Earlier Helen had been responsible for breaking Joe’s nose. "‘It was an accident – I pulled a tractor harrow on top of him. There was a lot of blood – he always took terrible bloody noses. He was accident prone … always falling off roofs and things like that. He once threw a load of paraffin in the stove and burnt his face. We tried to keep him away from mum until his eyebrows and hair grew back."

Minor bangs and bloodshed were normal fare in an active household that didn’t boast its first television until Joey was in his teens. ‘We weren’t spoilt as kids, because my mum and dad never had anything,’ offers Robert, only for his wife Louise to say: "They were all spoiled. Not with money – there was none – but indulged and supported in other ways."

"In the evenings, when they were little," May remembers, "we’d either read them books or they’d play games around the fire. We were at Culduff before we got our first TV."

"Aye," agrees Willie, "‘we took them out most Sundays, but not to the towns, because that cost money. We took them all over the north coast instead." Whether it came from such family outings or elsewhere, Joey would never lose his fondness for Ireland’s wilderness places, or his apparent indifference to creature comforts. Donegal would be a welcome if windswept bolt-hole even in the last month of his life.

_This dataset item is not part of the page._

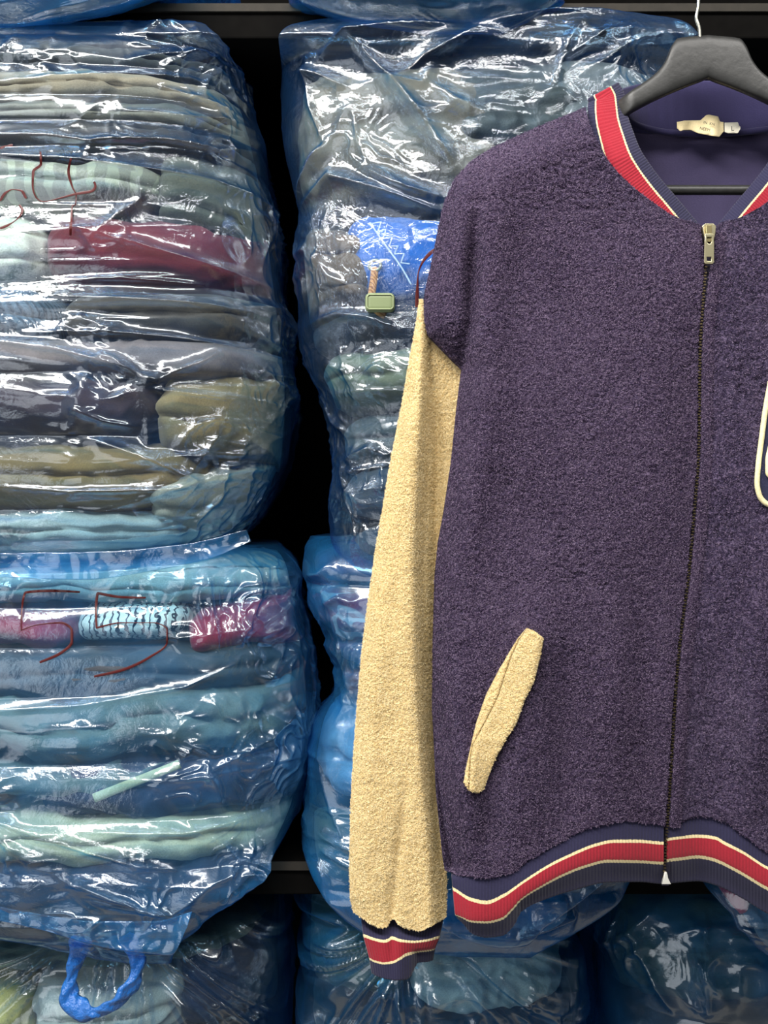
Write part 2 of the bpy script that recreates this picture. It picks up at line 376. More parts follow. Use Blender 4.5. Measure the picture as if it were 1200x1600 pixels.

Not surprisingly, formal tuition was not a trait in a family more at ease with hands-on learning or watching the real thing. Even more than most kids, Joe seemed to enjoy taking things to bits. "I did quite a lot of work at home", explains Willie. "There were always bits of engine lying around. That’s probably where he picked some of it up." Virginia is more certain. "All I can remember him doing was working, out in the garage."